Rocchelli Trial: former Italian ambassador speaks

The former ambassador said that the Ukrainian authorities have never delivered detailed reports on the investigation. According to the ballistic expert many elements are missing.

This report  by Giacomo Bertoni was produced by Ossigeno per l’Informazionein collaboration with La Provincia Pavese, National Union of Italian Journalists  and the Order of Journalists of Lombardy to supplement the media reports with an objective, timely and exhaustive account of the progress of the trial underway in the Court of Pavia of the alleged perpetrator of the killing of the Italian photojournalist Andrea Rocchelli and the Russian journalist Andrey Mironov. This text has been published on and has been sent to the OSCE Representative for Freedom of the Media in Vienna, who is following the story closely. Read the previous articles here

On Friday the 12th April 2019, in the hearing of the trial for the murder of photojournalist Andy Rocchelli, for which Vitaly Markiv is accused, the Court of Assizes of Pavia heard the testimony of Fabrizio Romano, Italian ambassador to Ukraine at the time in May 2014 when Rocchelli was killed.
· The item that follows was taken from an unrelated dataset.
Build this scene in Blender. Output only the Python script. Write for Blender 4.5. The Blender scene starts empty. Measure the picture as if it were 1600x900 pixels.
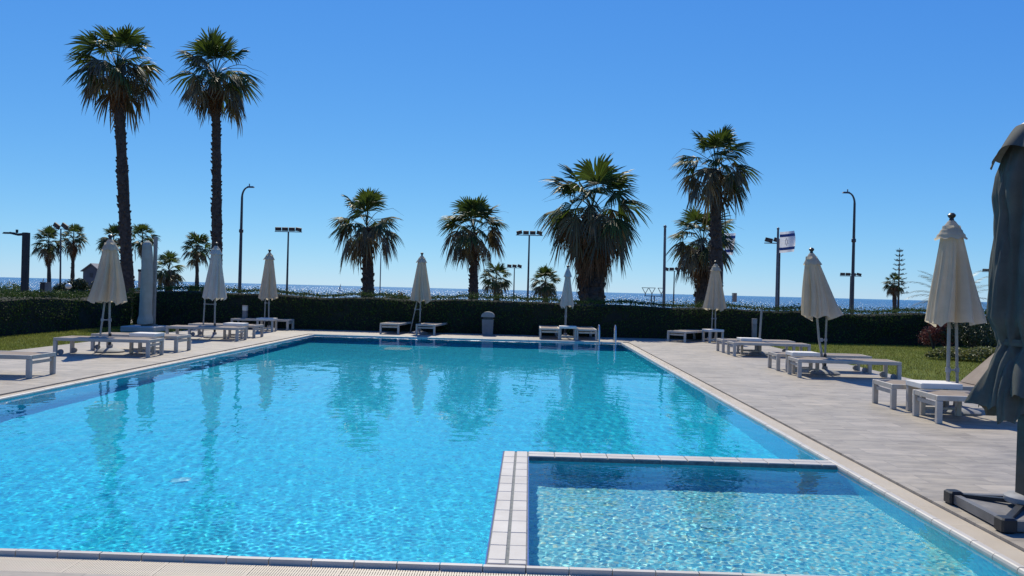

Fabrizio Romano and his colleagues  were the first to learn, in the late afternoon of May 24th, that the photojournalist Rocchelli and the Russian journalist Andrei Mironov who was with him, had died. The ambassador said that he immediately took action to recover the body and return it to Italy on May 28th.

“The situation was very complex, so my colleagues  and I constantly followed all the agencies and newspaper web sites– Romano explained -. On the evening of May 24th, a news agency reported that some journalists had been injured. After some verification calls, we learned that unfortunately Andrea Rocchelli was dead“.

At that point the complex procedure for the recovery of the body was begun. “A few hours later, instructions arrived from Minister Mogherini herself. It was necessary – the ambassador recalled– to establish a security corridor which was possible thanks to the collaboration of the Ukrainian government”.

Responding to questions from the lawyer Raffaele Della Valle, defender of the accused Vitaly Markiv, Fabrizio Romano confirmed that, in the weeks before the attack claimed the life of the Italian photojournalist, the embassy and the Italian Ministry of Foreign Affairs crisis unit had issued appeals to Italian citizens to leave that area, given the plummeting situation.

The killing of Rocchelli and Mironov, and the wounding of the French journalist William Roguelon, were immediately echoed by the local media. The embassy immediately moved to urge the Ukrainian state authorities to act.

“They gave us many oral reassurances and– Romano said  – there were written discussions with the Ukrainian foreign minister and with President Poroshenko himselfDespite the numerous updates on the investigations, however, they never gave us detailed reports on the content of the investigations themselves.”

During the hearing, Luca Soldati, a forensic ballistics expert and defence consultant, who participated in the analysis that the Scientific Branch  of Parma conducted on Rocchelli’s backpack was also heard,: “We have very little information available– said Soldati -, just think that the analysis of the taxi can only be done from a video made by a local TV. We need to know the exact model of the car and the distances. We should have carried out surveys in the area where the attack took place, and we should be able to reproduce what happened using the same weapons and the same car”.

Regarding the weapons used in the conflict, Soldati added: “Both the Ukrainian army and the pro-Russians use weapons typical of the Soviet army. The Ak-74 that Markiv carries in some photos is also a Soviet rifle. It is a coarse weapon, an assault rifle designed for burst shooting and not for precision shooting “.

The next hearing of the trial has been set for Friday the 17th May.